Realizing intrinsic excitonic insulator by decoupling exciton binding energy from the minimum band gap
Zeyu Jiang, Yuanchang Li, Shengbai Zhang, and Wenhui Duan

TL;DR
This paper proposes a new principle to realize intrinsic excitonic insulators by decoupling exciton binding energy from the band gap in direct-gap materials, supported by first-principles calculations on 2D GaAs and TiS3.
Contribution
It introduces a novel approach to achieve excitonic insulators by exploiting parity of band-edge states, overcoming previous limitations.
Findings
Decoupling of exciton binding energy from band gap demonstrated in 2D materials.
First-principles calculations support the feasibility of the new principle.

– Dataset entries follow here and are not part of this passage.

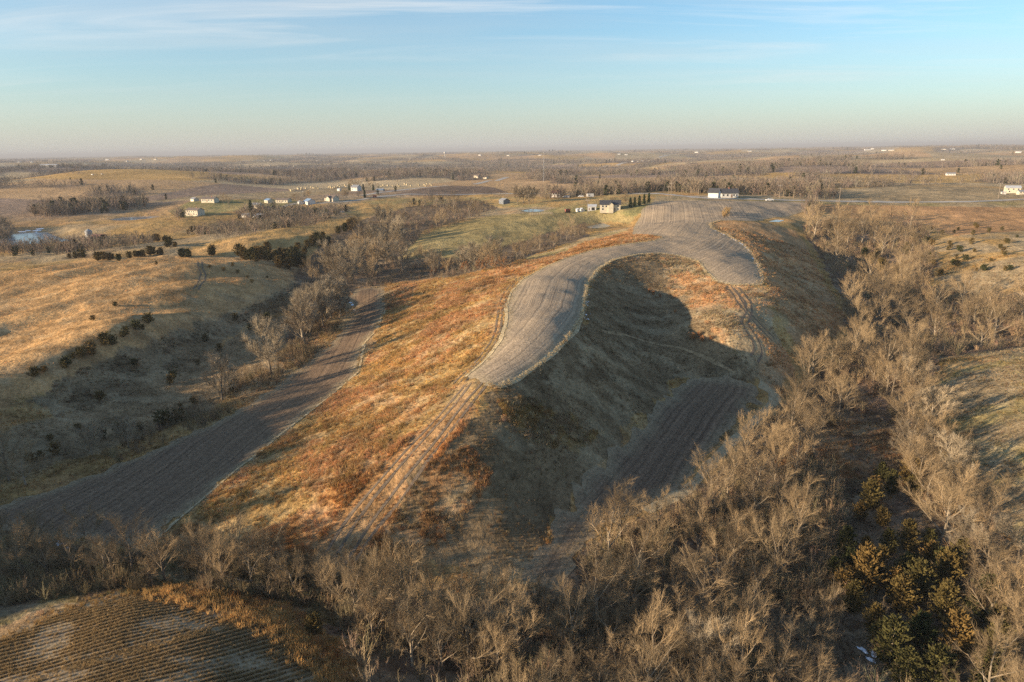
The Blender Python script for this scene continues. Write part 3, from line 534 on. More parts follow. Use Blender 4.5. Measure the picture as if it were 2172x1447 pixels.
def bare_tree(seed, h, spread, twigs=1.0, fork=0.28, lean=0.0, tw=.011, simple=False, leaves=0):
    """tapered trunk with limbs, and a crown of branches and twigs"""
    rnd = random.Random(seed); A = MB(); B = MB(); Lf = MB()
    def path(p, d, L, n, r0, r1, wob, up):
        P = [Vector(p)]; D = Vector(d)
        for i in range(n):
            D = (D + rvec(rnd) * wob + Vector((0, 0, up))).normalized(); P.append(P[-1] + D * (L / n))
        return P, [r0 + (r1 - r0) * i / n for i in range(n + 1)]
    def at(P, f): k = f * (len(P) - 1); i = min(int(k), len(P) - 2); return P[i].lerp(P[i + 1], k - i), (P[i + 1] - P[i]).normalized()
    r0 = h * .022
    tP, tR = path((0, 0, -.4), (lean + rnd.uniform(-.06, .06), rnd.uniform(-.06, .06), 1), h * .52, 5, r0, r0 * .45, .07, .1)
    A.tube(tP, tR, 6 if not simple else 4)
    n1 = rnd.randint(7, 9) if not simple else 5
    for i in range(n1):
        f = fork + (1 - fork) * (i + rnd.random() * .6) / n1; p, td = at(tP, min(f, 1)); az = i * 2.4 + rnd.uniform(-.4, .4)
        til = (1.3 - .72 * f) * spread + rnd.uniform(-.12, .12); d = Vector((math.cos(az) * math.sin(til), math.sin(az) * math.sin(til), math.cos(til)))
        L1 = h * (.50 - .10 * f) * rnd.uniform(.85, 1.15); lP, lR = path(p, d, L1, 4, r0 * .42 * (1.2 - .5 * f), r0 * .10, .13, .09)
        A.tube(lP, lR, 4 if not simple else 3, False)
        n2 = int(rnd.randint(7, 9) * (1 if not simple else .55))
        for j in range(n2):
            f2 = .25 + .75 * (j + rnd.random() * .7) / n2; q, ld = at(lP, min(f2, 1)); d2 = (ld + rvec(rnd, .25) * .75).normalized()
            L2 = L1 * (.52 - .2 * f2) * rnd.uniform(.8, 1.2); bP, bR = path(q, d2, L2, 2, r0 * .14, r0 * .05, .16, .1)
            if simple: B.spike(bP[0], bP[-1], max(r0 * .13, tw * 2.2))
            else: B.tube(bP, bR, 3, False)
            n3 = int((rnd.randint(12, 14) if not simple else 4) * twigs)
            for k in range(n3):
                f3 = .2 + .8 * (k + rnd.random()) / n3; u, bd = at(bP, min(f3, 1)); d3 = (bd + rvec(rnd, .35) * .7).normalized(); L3 = h * .085 * rnd.uniform(.7, 1.4)
                w = u + d3 * L3; B.spike(u, w, tw * (1.3 if not simple else 2.6))
                if not simple:
                    for e in range(4):
                        g = u.lerp(w, rnd.uniform(.2, .85)); B.spike(g, g + (d3 + rvec(rnd, .3) * .8).normalized() * L3 * rnd.uniform(.4, .8), tw * .8)
                for e in range(leaves):
                    g = u.lerp(w, rnd.random()); a = rvec(rnd) * .16; bb = rvec(rnd) * .16; Lf.quad(g, g + a, g + a + bb, g + bb)
    return A, B, Lf
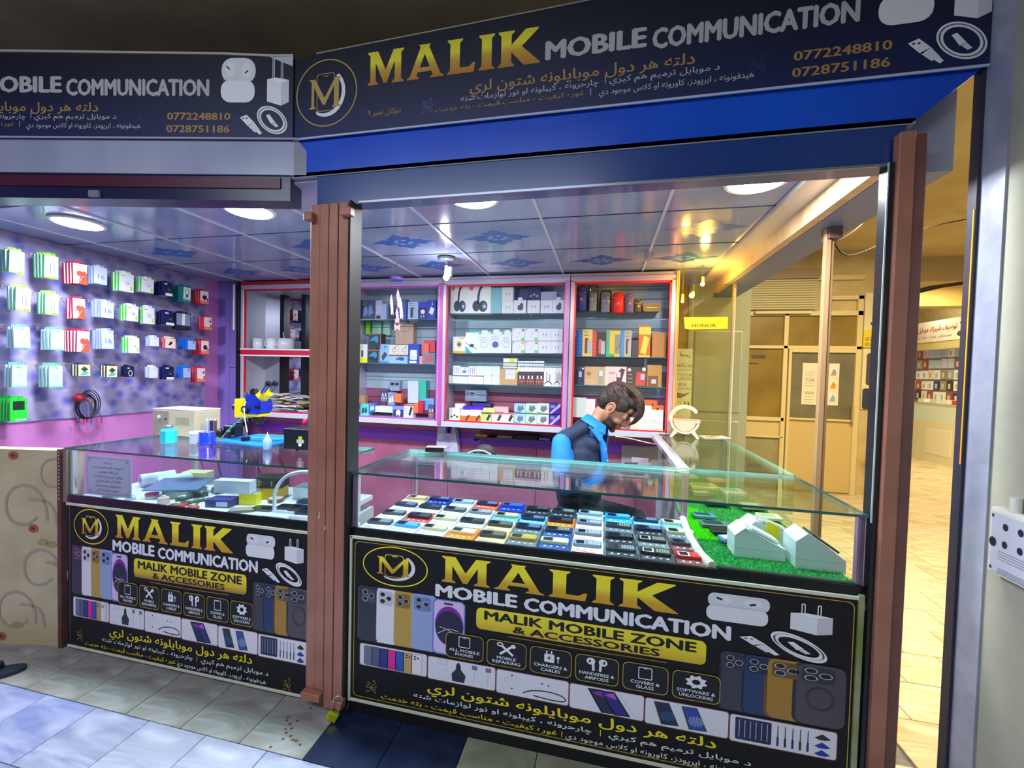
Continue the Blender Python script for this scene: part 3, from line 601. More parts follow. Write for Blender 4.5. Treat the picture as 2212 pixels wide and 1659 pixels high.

Potential pathway for realizing intrinsic excitonic insulators in direct-gap materials.
Abstract
Direct-gap materials hold promises for excitonic insulator. In contrast to indirect-gap materials, here the difficulty to distinguish from a Peierls charge density wave is circumvented. However, direct-gap materials still suffer from the divergence of polarizability when the band gap approaches zero, leading to diminishing exciton binding energy. We propose that one can decouple the exciton binding energy from the band gap in materials where band-edge states have the same parity. First-principles calculations of two-dimensional GaAs and experimentally mechanically exfoliated single-layer TiS 3 lend solid supports to the new principle.